• Venezuela : Mercenaires-par Guillermo Cieza (Bolivar Infos-11/05/20)

    Dans la matinée du 3 mai s'est produite une agression extérieure contre le peuple et le Gouvernement du Venezuela organisée par la Colombie et les Etats-Unis et exécutée par des mercenaires recrutés par l'entreprise militaire étasunienne Silvercorp. Cette agression a eu 2 points d'incursion qui ont été détectés : Macuto dans l'état de Vargas et Chuao dans l'état d'Aragua.

    Le but des terroristes était de prendre l'aéroport de Marquetía et d'attenter à la vie du Président Nicola Maduro. Le contingent était composé d'un petit nombre de membres mais avait un armement sophistiqué et ils pensaient avoir du soutien sur place. Le Gouvernement Bolivarien a souligné que l'incursion a échoué parce qu'il avait des rapports du renseignement et qu'il n'a pas été surpris. Mais ce qui s'est passé à Chuao où les forces de police étaient en très petit nombre (à peine 6) et où les envahisseurs ont pu être arrêtés à cause de la forte présence des milices populaires est très parlant. L'image des mercenaires désarmés, plaqués au sol et attachés avec des filets de pêche a une haute valeur symbolique.

    L'utilisation des forces mercenaires dans les agressions exécutées par les Etats-Unis et la présence de ces entreprises militaires qui sont l'expression de la privatisation de la guerre ne sont pas une nouveauté. C'était déjà le cas avec ce qu'on appelait les « Contras » recrutés pour affronter le Gouvernement du Nicaragua à la fin des années 80 et financés avec de l'argent provenant du trafic de cocaïne et du trafic d'armes avec l’Iran dans une opération qui impliquait les mafias colombiennes, la DEA et les hautes autorités du Conseil de Sécurité National ainsi que John Bolton, récemment renvoyé et le sous-secrétaire d'Etat pour les affaires Inter-américaines toujours en poste Elliot Abrahms.

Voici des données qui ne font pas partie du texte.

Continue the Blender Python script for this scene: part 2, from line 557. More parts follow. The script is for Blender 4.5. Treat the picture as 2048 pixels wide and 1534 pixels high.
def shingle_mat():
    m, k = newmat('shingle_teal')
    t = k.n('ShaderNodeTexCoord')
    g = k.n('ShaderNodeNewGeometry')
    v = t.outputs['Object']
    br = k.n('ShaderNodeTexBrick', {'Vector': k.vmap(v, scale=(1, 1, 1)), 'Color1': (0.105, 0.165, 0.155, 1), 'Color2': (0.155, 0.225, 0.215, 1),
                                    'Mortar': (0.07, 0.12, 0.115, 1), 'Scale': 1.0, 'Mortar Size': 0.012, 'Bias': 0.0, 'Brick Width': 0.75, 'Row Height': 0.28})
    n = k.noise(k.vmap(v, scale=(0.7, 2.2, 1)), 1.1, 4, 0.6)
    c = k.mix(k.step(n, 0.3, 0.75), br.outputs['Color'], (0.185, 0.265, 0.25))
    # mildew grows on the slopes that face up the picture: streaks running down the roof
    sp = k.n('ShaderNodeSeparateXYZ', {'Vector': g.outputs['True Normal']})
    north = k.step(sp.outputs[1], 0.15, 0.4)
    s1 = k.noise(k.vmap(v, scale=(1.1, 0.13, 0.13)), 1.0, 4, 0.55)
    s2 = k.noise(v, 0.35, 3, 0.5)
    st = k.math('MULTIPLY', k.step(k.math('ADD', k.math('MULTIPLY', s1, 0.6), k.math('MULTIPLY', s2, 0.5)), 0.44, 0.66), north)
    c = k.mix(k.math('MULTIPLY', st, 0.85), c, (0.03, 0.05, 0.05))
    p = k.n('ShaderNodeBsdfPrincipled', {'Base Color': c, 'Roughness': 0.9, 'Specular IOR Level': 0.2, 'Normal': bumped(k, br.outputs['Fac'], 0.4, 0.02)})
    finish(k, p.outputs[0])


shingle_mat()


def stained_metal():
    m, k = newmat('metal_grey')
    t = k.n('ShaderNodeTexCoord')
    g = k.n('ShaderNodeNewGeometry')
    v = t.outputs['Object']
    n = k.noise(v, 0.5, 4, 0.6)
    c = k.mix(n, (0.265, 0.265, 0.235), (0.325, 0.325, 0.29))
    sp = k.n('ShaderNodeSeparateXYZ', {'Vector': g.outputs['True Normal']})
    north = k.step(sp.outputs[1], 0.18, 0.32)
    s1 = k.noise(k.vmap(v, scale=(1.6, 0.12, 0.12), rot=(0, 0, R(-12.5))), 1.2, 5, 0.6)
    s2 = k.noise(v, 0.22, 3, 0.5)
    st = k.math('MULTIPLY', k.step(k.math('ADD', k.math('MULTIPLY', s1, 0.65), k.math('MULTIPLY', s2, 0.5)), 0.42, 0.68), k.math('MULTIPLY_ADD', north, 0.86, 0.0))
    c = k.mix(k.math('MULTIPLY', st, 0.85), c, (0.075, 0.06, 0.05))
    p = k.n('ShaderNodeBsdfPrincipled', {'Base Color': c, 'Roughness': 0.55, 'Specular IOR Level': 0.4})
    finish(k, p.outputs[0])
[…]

    Mais ce qui, dans ces années-là, attirait l'attention fait aujourd'hui partie du paysage du pouvoir militaire étasunien qui est devenu une machinerie de guerre qui combine les structures rigides de l'appareil militaire traditionnel et les structures flexibles qui regroupent les entreprises militaires, des groupes d'action psychologique et médiatique et des noyaux opérationnels officiels. C'est à dire que les dépenses militaires qui représentent 9% de PBI des Etats-Unis et 60% des dépenses militaires du monde, ne s'appliquent plus à des conflits ponctuels et ne vont plus dans un seul panier mais sont distribuées en fonction d’une guerre globale qui se caractérise par sa décentralisation et dans la quelle l'utilisation des forces militaires « non d'Etat » augmente. Cela inclut les mercenaires armés recrutés par les entreprises militaires et les mercenaires non armés qui font leur travail dans le système médiatique grâce à leur présence dans les médias officiels comme les chaînes qui ont le monopole des multimédias alignés sur l'Empire, ou comme l'armée d'opérateurs sur les réseaux sociaux. Ce sont eux qui sont chargés de diaboliser des peuples et des pays sélectionnés comme victimes des futures agressions militaires, d'affaiblir la confiance dans certains dirigeants, dans des luttes et des causes politiques et de créer des ordres du jour mondiaux et locaux favorables à l'Empire.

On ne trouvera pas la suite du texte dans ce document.